Norway receives first Leopard 2A8 tanks

Norway is receiving the first Leopard 2A8NOR tanks from Germany. The 54-vehicle programme combines German production, Norwegian industrial participation through RITEK, and upgraded electronic systems developed with Kongsberg for the latest Leopard 2A8 baseline.


IN Brief:

  • Norway is receiving its first Leopard 2A8NOR tanks, becoming the first foreign operator of the latest Leopard 2A8 variant.
  • The programme covers 54 tanks, with deliveries planned from 2026 to 2028.
  • KNDS and RITEK are expanding European heavy-armour production capacity, while Kongsberg supports electronic system modernisation.

Norway is receiving its first Leopard 2A8NOR main battle tanks from Germany, moving the programme from industrial rollout into initial fielding with the Norwegian Army.

The tanks were produced in Germany and shipped through Kiel before onward movement to Norway. The full programme covers 54 Leopard 2A8NOR vehicles, with deliveries scheduled across 2026 to 2028. The order replaces Norway’s older Leopard 2A4 fleet and strengthens Brigade Nord as NATO rebuilds heavy land capability on the northern flank.

The Norwegian configuration is based on the latest Leopard 2A8 standard and includes country-specific requirements. The variant incorporates an active protection system and electronic system modernisation, with KNDS working with Kongsberg on digital architecture and data transfer inside the tank, as well as communication with other combat systems.

The Leopard 2A8 is also emerging as a shared European baseline. Standardisation across allied fleets can simplify training, ammunition planning, sustainment, and future upgrades, provided industry can maintain the required output.

European armour production capacity

The programme combines German production with Norwegian industrial participation. KNDS has stated that the majority of the 54 Norwegian tanks under contract will be manufactured by RITEK, its industrial partner in Norway, with know-how transfer intended to increase overall production capacity and deepen European cooperation.

Demand for heavy armour has increased after years of limited new-build main battle tank production, while donations to Ukraine and NATO force-model commitments have exposed gaps in production depth. Rebuilding capacity depends on final assembly, welding, machining, armour integration, turret work, powerpack installation, electronics integration, test equipment, and qualified labour.

The Leopard 2A8NOR programme therefore acts as both a capability delivery and an industrial-capacity project. Local work in Norway can help reduce bottlenecks at prime-contractor level while giving Oslo greater control over sustainment knowledge and future upgrade paths.

Integration and sustainment pressure

Modern main battle tank production is no longer dominated by armour and firepower alone.
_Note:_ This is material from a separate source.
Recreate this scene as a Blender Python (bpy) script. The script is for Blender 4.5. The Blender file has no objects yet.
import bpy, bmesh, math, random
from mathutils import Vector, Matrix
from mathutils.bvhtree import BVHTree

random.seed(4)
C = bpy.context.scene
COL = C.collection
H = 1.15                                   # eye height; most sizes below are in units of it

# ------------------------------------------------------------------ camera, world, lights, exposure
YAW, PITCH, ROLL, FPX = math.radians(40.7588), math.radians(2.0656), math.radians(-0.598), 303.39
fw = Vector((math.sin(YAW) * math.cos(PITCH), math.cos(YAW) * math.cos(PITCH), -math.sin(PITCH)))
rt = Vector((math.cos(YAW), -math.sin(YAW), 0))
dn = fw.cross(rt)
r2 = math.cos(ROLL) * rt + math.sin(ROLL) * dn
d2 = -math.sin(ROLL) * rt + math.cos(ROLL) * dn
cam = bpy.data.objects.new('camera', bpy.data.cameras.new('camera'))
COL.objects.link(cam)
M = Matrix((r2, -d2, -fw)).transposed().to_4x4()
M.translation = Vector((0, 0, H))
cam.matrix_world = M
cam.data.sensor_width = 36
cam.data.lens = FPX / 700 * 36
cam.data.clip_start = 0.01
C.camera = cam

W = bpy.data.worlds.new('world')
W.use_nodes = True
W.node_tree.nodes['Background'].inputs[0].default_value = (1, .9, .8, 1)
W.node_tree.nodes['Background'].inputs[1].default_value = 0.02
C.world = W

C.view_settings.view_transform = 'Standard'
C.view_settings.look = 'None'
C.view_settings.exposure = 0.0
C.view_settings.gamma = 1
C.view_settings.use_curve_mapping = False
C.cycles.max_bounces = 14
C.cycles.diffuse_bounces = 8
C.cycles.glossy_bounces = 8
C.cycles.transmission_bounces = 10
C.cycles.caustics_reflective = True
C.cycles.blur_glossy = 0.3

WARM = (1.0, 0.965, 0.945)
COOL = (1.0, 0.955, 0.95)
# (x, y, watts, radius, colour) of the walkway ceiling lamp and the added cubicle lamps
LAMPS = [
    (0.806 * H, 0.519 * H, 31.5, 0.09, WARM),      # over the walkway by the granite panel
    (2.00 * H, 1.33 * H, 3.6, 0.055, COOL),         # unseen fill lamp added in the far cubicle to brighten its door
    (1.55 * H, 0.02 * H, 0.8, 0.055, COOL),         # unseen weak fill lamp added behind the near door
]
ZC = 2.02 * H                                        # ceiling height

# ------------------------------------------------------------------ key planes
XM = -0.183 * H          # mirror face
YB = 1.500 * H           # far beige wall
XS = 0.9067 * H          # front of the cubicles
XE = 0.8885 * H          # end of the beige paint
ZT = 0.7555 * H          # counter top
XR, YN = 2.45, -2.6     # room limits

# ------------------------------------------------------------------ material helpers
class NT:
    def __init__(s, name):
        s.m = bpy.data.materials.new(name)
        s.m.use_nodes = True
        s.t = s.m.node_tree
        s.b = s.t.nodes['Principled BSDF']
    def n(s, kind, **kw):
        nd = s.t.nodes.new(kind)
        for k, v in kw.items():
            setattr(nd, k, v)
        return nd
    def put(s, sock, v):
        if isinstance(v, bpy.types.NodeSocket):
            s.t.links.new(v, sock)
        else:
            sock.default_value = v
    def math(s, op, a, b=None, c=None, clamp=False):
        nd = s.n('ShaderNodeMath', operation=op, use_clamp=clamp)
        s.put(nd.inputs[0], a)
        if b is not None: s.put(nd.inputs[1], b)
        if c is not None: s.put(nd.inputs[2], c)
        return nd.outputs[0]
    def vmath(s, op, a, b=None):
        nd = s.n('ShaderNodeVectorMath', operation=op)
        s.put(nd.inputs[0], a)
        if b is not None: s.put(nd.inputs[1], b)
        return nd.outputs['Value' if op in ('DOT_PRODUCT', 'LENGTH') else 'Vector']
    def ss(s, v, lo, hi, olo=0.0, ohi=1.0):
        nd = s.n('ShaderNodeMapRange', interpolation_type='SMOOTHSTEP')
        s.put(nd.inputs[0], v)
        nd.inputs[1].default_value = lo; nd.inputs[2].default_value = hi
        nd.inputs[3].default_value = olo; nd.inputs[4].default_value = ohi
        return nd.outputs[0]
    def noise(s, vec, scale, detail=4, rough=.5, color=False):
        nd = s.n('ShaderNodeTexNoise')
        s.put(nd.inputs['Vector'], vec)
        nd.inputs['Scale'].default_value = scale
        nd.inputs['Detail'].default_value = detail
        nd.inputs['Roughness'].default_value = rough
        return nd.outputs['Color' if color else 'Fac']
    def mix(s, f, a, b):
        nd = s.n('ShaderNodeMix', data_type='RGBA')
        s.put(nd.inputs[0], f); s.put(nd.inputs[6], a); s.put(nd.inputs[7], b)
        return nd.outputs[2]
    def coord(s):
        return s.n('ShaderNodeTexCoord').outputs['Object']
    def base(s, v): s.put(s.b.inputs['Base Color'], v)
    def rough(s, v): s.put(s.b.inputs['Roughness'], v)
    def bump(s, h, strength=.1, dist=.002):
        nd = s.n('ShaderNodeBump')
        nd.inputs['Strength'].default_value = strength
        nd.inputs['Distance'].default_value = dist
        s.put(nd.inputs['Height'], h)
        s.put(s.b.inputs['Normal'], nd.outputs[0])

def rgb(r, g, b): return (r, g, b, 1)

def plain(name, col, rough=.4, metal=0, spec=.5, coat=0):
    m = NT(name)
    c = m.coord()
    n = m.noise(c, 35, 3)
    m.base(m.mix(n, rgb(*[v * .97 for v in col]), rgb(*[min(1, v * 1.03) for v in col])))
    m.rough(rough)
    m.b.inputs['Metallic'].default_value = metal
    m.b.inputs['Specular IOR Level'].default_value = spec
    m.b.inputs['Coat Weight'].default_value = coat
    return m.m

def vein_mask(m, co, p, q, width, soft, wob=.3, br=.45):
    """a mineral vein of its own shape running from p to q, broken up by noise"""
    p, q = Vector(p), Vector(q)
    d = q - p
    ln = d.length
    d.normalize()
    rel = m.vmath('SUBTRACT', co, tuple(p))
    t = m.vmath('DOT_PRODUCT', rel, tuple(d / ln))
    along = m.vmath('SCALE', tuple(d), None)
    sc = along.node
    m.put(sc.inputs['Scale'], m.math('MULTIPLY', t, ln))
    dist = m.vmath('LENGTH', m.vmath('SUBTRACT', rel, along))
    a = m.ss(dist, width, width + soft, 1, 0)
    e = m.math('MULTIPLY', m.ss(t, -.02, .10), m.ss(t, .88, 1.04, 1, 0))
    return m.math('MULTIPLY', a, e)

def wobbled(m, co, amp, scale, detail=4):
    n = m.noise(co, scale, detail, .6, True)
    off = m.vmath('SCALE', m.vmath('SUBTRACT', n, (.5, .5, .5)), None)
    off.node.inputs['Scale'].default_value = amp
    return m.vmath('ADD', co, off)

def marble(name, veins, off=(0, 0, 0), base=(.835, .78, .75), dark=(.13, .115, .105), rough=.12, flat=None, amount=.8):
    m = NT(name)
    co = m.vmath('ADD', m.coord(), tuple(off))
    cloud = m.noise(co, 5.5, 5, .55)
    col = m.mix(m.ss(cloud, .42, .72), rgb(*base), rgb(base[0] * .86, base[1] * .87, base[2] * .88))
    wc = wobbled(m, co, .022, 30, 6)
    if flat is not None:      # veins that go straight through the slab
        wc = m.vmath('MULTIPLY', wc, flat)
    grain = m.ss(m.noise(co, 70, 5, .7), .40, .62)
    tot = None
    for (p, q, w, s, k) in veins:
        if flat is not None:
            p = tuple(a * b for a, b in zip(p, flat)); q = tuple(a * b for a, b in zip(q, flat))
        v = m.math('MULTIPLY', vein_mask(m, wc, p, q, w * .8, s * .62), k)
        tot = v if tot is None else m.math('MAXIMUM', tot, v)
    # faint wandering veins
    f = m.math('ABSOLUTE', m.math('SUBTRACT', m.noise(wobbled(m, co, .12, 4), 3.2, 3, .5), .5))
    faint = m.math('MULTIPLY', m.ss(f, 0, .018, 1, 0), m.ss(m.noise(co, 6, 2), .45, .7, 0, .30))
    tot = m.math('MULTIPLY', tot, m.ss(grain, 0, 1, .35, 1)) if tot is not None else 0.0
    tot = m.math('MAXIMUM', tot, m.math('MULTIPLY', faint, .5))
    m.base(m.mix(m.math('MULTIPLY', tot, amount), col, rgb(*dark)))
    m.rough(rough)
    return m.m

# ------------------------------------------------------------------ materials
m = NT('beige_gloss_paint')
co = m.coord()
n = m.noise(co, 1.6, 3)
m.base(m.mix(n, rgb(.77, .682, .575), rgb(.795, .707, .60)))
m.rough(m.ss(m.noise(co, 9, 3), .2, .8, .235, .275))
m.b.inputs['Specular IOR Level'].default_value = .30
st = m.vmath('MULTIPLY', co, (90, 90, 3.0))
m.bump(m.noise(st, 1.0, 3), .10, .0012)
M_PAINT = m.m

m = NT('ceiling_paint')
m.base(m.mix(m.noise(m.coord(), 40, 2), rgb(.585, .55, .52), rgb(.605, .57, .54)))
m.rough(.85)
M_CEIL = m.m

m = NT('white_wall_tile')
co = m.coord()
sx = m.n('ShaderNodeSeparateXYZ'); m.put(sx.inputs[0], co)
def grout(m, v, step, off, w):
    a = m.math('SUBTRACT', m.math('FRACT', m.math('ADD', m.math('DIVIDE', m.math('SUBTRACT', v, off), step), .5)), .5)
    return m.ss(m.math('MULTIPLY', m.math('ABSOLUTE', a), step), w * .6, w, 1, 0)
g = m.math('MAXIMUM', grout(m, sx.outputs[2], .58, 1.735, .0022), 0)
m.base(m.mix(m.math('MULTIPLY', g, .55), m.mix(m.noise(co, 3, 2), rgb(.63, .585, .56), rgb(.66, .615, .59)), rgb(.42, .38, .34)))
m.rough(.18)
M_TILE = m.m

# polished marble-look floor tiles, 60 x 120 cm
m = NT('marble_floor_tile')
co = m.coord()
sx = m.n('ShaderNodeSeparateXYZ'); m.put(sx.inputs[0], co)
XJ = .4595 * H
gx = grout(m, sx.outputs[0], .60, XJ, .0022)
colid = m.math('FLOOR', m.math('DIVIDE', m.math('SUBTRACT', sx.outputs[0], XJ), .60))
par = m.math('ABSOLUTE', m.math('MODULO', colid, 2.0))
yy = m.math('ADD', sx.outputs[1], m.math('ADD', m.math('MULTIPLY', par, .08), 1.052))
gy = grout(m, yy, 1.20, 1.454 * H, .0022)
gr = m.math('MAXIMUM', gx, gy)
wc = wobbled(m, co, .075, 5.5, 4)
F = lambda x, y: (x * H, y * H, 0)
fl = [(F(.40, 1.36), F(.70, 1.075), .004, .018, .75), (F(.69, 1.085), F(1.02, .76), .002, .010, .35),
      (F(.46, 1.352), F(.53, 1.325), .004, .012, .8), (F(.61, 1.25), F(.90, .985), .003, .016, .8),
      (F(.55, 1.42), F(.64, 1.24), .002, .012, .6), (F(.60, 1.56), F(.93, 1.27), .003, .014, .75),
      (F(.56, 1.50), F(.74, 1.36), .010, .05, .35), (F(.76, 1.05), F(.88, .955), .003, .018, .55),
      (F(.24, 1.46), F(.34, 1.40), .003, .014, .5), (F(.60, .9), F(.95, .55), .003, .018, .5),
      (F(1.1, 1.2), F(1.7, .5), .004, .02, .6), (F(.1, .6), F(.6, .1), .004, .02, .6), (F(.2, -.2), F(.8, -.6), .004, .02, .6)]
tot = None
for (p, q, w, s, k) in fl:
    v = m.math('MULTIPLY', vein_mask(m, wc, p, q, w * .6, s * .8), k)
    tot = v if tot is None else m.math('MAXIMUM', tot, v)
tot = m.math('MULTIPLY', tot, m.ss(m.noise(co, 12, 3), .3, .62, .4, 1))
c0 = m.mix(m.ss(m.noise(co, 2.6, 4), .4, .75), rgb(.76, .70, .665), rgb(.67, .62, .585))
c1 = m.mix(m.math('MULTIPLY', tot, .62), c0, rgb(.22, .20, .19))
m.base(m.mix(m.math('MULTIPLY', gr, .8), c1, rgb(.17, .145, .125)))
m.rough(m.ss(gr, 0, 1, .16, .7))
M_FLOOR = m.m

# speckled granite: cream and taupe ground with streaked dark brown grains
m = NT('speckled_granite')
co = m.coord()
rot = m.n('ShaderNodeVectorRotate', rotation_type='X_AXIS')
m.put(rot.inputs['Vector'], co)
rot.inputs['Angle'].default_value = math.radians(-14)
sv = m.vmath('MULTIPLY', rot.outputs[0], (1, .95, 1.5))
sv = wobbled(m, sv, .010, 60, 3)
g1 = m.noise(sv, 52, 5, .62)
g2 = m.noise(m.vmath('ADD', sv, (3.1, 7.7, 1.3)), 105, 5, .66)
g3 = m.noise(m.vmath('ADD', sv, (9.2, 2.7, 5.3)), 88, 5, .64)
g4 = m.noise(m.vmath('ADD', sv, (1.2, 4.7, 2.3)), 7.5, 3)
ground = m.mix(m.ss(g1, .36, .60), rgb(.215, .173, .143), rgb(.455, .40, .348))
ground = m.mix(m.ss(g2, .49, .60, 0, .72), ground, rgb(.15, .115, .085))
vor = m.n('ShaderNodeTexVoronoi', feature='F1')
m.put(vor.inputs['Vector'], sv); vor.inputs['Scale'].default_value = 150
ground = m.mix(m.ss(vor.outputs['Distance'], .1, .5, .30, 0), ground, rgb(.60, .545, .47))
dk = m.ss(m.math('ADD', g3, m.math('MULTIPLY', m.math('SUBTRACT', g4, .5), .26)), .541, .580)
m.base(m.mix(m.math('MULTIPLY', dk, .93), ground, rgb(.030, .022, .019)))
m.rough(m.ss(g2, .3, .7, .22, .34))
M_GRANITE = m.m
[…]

Active protection, digital battle management, networked communications, electronic architecture, and sensor fusion now create a complex integration load before a vehicle can be accepted by the customer.

Kongsberg’s role in electronic system modernisation gives Norway a domestic stake in that integration chain. Data transfer inside the vehicle and communication with other combat systems will be central to the Leopard’s role in a NATO brigade, particularly in dispersed operations where armour must share targeting and situational data with artillery, drones, air defence, and command networks.

The production challenge is to keep that integration repeatable across the fleet. The first vehicles provide an early marker, but the decisive test will be whether KNDS, RITEK, and suppliers can maintain delivery pace, configuration discipline, and support readiness through the full 54-tank programme.